Les clivages politiques sont à bout de souffle, cette élection va les emporter définitivement
Les clivages politiques sont à bout de souffle, cette élection va les emporter définitivement. L’extrême droite qui a commencé sa banalisation le sait bien, et en profite largement. Elle avance sur des décombres. Et n’apportera rien de favorable au pays. Une énorme fraction de la classe politique va ainsi disparaitre dans les jours qui viennent, et quelques nouvelles têtes apparaitre ; mais dans ce brouhaha intense, qui va entendre qui et quoi ?
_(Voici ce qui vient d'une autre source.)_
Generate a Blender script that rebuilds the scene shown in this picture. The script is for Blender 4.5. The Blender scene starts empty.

Le réforme d’une société dépend de bien des paramètres. La France est un vieux, grand pays, en perte de vitesse économique depuis longtemps, surendetté, en déclin démographique, désormais, et qui commence à ressentir les conséquences majeures de cette situation sur le déclassement de sa vie quotidienne. Pouvoir d’achat, logement, santé, services publics, sont au cœur de ce malaise. Le pacte républicain est malmené.
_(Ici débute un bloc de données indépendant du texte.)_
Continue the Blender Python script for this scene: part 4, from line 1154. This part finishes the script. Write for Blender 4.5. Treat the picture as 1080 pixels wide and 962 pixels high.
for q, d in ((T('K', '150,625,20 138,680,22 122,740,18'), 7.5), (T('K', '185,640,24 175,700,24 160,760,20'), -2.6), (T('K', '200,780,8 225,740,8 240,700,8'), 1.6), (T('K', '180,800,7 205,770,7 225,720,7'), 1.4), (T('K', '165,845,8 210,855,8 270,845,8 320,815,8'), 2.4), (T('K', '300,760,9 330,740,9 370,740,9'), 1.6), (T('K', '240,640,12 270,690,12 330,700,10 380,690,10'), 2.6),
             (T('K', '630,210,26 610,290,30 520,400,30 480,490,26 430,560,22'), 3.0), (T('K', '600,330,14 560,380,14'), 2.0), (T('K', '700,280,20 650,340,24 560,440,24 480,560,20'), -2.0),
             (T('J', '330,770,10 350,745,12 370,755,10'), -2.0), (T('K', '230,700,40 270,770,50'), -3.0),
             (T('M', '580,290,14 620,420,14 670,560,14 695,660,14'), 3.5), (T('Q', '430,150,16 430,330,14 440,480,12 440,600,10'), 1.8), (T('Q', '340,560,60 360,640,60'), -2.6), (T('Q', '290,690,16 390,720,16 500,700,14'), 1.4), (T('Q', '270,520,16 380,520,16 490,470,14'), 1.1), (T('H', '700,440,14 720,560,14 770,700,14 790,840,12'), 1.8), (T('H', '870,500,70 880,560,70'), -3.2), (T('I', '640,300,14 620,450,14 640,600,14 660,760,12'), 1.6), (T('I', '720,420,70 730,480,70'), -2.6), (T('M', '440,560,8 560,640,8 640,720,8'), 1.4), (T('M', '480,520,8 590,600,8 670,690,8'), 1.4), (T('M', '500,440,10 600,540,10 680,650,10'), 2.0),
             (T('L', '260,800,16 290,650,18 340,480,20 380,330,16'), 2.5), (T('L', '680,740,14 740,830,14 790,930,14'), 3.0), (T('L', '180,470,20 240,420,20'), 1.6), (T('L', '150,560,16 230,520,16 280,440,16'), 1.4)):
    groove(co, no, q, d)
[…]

La peur est la pire conseillère. Mais elle concerne bon nombre de nos concitoyens, vulnérables face à un avenir très incertain.
Le 9 juillet 1789 (encore un mois de juillet !), les Etats Généraux de notre pays se déclarent Assemblée constituante vue l’extrême gravité de la situation de la France, avec pour mandat de proposer au peuple français une Constitution, et plus encore un nouveau pacte de société. La base intellectuelle de cette assemblée tournait autour de la philosophie des Lumières.
Aujourd’hui, et à cette heure, il est de notre responsabilité de tout faire pour éviter l’accès au pouvoir à l’extrême droite, mais, plus encore de commencer à poser les bases d’un processus de rénovation politique, social et écologique profond, qui seul peut empêcher l’effondrement de notre pays. Les circonstances dans lesquelles nous sommes, nécessitent de penser ainsi. Nous ne nous y attendions pas, certes. Mais c’est ainsi ; et il va falloir être à la hauteur.
L’espoir d’une société plus juste peut et doit renaître
Le redémarrage d’une histoire politique française singulière, va passer par sa société civile, ses corps intermédiaires, tous ces espaces médians dont l’impact a peu à peu été réduit ces dernières années par un mouvement de fond d’une société individualiste et d’un pouvoir politique jaloux de ses prérogatives. La société civile n’est plus écoutée. Quand elle s’exprime, ce ne sont que de simples avis sans portée politique.
Ce décalage dangereux doit entrer en ligne de compte dans l’analyse de notre crise démocratique ; une démocratie s’alimente d’idées, de projets, de diversités, dont le pouvoir politique n’a pas à être l’arbitre. Car il n’a pas la capacité à en juger. Et bien, elle n’a qu’à s’en saisir elle-même et sans désormais attendre d’un pouvoir affaibli une quelconque autorisation, et proposer un nouveau pacte social, économique et politique acceptable par tous, dans un contexte durable de bouleversement climatique.
On verra ainsi rapidement que derrière le fractionnement artificiel imposé par les forces politiques, relayé par certains médias et leurs extensions numériques souvent complaisants sinon complices, les constats comme les solutions sont peut-être plus simples qu’il n’y parait et que l’espoir d’une société plus juste peut et doit renaitre.